Die Marienvesper, ein Konglomerat aus Psalmen und Hohem Lied, aus Hymnen und dem berühmten Magnificat aus dem Lukas Evangelium, in Szene zu setzen, geht das überhaupt? Ja, es geht – wenn man von den Interferenzen von mystischem und erotischem Sprechen weiß und diese für die Szene zu nutzen weiß. Und dies gelingt Calixto Bieito auf brillante und überzeugende Weise.
Vielleicht muss man das einstige katholische Spanien mit seinen religiösen Umzügen, den Pasos, und mit seinem exzessiven Jungfrauen- und Marienkult erlebt und erlitten haben, um die Marienvesper als erotisch-mystisches Spektakel begreifen zu können. Zugleich muss einem die Marienmystik, im konkreten Fall die religiöse Umdeutung des Hohen Lieds, des alttestamentarischen Dialogs zwischen Braut und Bräutigam, mit ihrer Gleichsetzung der Braut mit der Jungfrau Maria sowie die moderne Re-Erotisierung des Hohen Lieds vertraut sein.
Keine Frage, dass dem spanischen Theatermacher Bieito all dies vertraut ist und dass er aus diesem Fundus zu schöpfen weiß. Nicht genug damit. Auch die bildnerische Tradition des Marienkults nutzt er für seine Zwecke, wenn er in Tableaux Vivants Maria als Mater Dolorosa oder – so im Finale – als Maria lactans darstellt.
Theatermacher Bieito fordert sein Publikum erheblich und lässt trotzdem allen, denen die Tradition der Mystik nicht geläufig ist, Raum für eigene Phantasien. So mag, wer es denn möchte, das ganze Spektakel als Hymne an Schwangerschaft und Mutterschaft oder als Feier eines Fruchtbarkeitskults verstehen, ein Fest, in dem gleich ganze Kohorten von verzückt drein blickenden Schwangeren auftreten. Die nicht minder verzückt gen Himmel blickenden oder sich auf dem Boden wälzenden Männer mag er für irre Fundamentalisten halten, wenn er in deren Verhalten nicht Auswüchse mystischer Ektasen erkennen kann. In dem jungen Mädchen Maria, das zur Ehre der Altäre erhoben wird, mag man auch die Göttin Venus sehen. Eine Interpretation, die ganz in der Tradition der Überlagerung christlicher und heidnischen Mythen stünde.

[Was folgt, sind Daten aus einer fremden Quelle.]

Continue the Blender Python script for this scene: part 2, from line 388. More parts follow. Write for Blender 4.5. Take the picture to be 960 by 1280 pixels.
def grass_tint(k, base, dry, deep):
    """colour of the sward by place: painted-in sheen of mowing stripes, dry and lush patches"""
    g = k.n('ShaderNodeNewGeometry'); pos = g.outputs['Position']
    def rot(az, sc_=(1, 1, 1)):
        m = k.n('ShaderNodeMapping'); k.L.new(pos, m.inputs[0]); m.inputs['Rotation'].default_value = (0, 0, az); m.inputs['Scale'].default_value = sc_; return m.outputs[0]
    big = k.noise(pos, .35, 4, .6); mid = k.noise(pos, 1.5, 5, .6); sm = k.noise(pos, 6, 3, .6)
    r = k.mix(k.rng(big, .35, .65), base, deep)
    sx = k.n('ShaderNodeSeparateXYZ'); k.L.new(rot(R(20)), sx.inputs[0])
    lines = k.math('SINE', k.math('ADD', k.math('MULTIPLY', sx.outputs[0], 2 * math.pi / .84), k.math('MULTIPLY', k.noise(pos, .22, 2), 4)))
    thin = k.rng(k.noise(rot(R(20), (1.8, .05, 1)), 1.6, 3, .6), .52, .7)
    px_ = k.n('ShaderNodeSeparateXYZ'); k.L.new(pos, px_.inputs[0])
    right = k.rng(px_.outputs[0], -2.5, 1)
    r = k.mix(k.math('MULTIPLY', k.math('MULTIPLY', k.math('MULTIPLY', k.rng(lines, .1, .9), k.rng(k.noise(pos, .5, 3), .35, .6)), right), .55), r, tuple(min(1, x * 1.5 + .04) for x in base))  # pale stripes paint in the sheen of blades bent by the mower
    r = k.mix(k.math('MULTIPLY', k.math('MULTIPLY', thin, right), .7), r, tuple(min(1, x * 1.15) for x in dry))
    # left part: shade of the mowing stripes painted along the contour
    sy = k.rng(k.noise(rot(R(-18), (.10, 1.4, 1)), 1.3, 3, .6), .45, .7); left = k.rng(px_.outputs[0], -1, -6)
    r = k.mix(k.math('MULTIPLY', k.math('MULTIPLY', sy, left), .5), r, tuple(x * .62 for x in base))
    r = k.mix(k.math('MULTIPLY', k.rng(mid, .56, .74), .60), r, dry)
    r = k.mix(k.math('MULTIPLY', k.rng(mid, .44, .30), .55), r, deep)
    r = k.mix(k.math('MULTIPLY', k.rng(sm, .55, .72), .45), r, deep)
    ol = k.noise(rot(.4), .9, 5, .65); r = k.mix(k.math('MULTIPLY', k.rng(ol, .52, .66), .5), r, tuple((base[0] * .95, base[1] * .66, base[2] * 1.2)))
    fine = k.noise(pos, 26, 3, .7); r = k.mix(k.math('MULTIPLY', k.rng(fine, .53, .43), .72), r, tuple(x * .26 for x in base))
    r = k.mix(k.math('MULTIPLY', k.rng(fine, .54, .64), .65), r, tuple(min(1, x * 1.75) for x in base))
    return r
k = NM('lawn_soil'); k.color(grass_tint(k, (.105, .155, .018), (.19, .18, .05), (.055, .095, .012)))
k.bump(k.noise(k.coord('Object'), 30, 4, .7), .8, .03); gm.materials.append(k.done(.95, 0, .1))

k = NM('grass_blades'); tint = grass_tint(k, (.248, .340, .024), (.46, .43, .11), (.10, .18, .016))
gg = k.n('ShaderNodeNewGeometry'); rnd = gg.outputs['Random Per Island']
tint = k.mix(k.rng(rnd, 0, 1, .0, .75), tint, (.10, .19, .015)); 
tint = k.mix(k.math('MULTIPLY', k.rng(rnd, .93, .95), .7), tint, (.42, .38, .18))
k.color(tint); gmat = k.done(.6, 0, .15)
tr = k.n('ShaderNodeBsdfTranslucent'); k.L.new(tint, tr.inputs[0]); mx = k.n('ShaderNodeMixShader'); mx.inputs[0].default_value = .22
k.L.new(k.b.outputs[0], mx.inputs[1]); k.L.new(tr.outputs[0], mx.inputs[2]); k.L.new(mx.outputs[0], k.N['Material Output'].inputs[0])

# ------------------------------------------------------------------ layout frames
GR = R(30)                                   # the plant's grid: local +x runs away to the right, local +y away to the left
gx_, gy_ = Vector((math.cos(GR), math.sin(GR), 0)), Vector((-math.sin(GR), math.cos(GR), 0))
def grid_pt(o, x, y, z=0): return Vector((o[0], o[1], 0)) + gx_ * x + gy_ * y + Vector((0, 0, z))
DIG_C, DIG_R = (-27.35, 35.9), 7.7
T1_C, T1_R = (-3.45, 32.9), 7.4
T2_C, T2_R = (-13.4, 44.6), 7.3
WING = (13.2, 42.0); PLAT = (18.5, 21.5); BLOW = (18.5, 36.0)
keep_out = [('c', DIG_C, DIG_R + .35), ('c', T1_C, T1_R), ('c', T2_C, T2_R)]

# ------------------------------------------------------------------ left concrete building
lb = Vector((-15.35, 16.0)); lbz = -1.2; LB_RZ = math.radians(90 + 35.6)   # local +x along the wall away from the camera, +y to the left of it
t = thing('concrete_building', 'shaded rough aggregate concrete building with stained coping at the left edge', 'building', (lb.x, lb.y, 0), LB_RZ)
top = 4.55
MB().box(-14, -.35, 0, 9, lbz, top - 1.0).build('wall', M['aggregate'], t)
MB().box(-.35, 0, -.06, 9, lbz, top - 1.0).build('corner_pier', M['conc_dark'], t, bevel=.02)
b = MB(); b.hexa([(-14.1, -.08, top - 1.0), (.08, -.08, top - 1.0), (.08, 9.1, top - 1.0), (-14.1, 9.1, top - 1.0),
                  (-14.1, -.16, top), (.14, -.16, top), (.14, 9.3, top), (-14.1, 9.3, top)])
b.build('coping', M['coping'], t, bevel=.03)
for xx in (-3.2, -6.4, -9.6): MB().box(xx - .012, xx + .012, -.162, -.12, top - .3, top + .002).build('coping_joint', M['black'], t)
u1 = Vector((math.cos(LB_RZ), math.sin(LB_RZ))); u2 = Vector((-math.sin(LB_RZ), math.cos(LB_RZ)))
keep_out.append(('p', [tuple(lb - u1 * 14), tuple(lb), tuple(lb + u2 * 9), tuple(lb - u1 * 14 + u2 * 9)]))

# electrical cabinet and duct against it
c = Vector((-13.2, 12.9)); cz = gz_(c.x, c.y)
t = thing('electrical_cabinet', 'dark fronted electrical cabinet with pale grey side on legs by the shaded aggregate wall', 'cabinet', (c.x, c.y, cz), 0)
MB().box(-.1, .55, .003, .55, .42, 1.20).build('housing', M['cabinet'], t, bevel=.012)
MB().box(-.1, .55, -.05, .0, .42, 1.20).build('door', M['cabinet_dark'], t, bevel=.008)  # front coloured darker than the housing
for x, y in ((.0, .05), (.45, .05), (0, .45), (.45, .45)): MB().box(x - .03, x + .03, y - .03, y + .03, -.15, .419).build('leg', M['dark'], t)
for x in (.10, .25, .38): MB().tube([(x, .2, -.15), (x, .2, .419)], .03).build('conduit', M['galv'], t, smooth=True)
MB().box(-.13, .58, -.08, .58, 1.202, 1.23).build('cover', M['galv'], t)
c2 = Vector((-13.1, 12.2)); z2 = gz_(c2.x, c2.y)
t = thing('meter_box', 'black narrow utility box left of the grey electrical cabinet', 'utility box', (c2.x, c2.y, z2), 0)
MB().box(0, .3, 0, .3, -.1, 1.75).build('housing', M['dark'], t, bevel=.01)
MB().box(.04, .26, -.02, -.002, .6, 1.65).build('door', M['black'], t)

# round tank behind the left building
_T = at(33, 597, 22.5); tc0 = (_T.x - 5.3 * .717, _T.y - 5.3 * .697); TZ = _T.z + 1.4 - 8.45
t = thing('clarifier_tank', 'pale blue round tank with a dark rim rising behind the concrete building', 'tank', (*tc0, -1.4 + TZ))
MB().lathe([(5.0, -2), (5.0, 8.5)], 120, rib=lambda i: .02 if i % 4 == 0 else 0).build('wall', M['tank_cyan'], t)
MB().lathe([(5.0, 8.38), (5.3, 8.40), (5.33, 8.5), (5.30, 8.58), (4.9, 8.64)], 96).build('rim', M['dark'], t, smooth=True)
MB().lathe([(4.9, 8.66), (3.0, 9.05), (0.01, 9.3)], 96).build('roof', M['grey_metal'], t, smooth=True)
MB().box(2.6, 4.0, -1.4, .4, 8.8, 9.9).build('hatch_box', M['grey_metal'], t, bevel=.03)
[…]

Der wohlwollende Zuschauer könnte auch in dem Jesuitenpater, der ständig mit einer Schar kleiner Mädchen herumrennt und an diese Lutscher verteilt, den ‚guten Hirten‘ sehen. Irritierend bei dieser Deutung wäre nur, dass der Pater auf dem Rücken schwarze Flügel trägt. Der ‚gute Hirte‘ wäre dann wohl zum gefallenen Engel Luzifer oder neudeutsch zum pädophilen Priester mutiert. Und die Maria lactans mit ihrem entblößten Busen, vor der ein spanisch gekleideter Heiliger kniet (der heilige Ignatius?) , könnte dem Heiligen, wie es die pikturale Tradition will, Weisheit ‚spenden‘ oder als Venus auch etwas anderes.
Ganz konsequent im Sinne der Interferenz von Mystik und Erotik bietet die Inszenierung immer wieder beide Deutungsmöglichkeiten an. So mag der eine Zuschauer sich am religiösen Spektakel erbauen, der andere sich am erotischen Spektakel erfreuen und der dritte die Interferenzen goutieren.
Tut ein solch ambivalentes Spektakel der Musik Monteverdis wirklich gut? Zeichnet die Musik sich auch durch Ambivalenz aus, durch ein Schwingen zwischen zwei scheinbar entgegen gesetzten Polen? Ich weiß es nicht. Ich weiß nur, dass das Orchester Il Gusto Barocco unter der Leitung von Jörg Halubek einen exzellenten Monteverdi zelebriert hat und dass man den Vespro della Beata Vergine gerne wieder hören möchte – ohne ablenkendes Szenarium.
Wir besuchten die Aufführung am 11. Januar 2019, die 4. Vorstellung seit der Premiere am 15. Dezember 2018.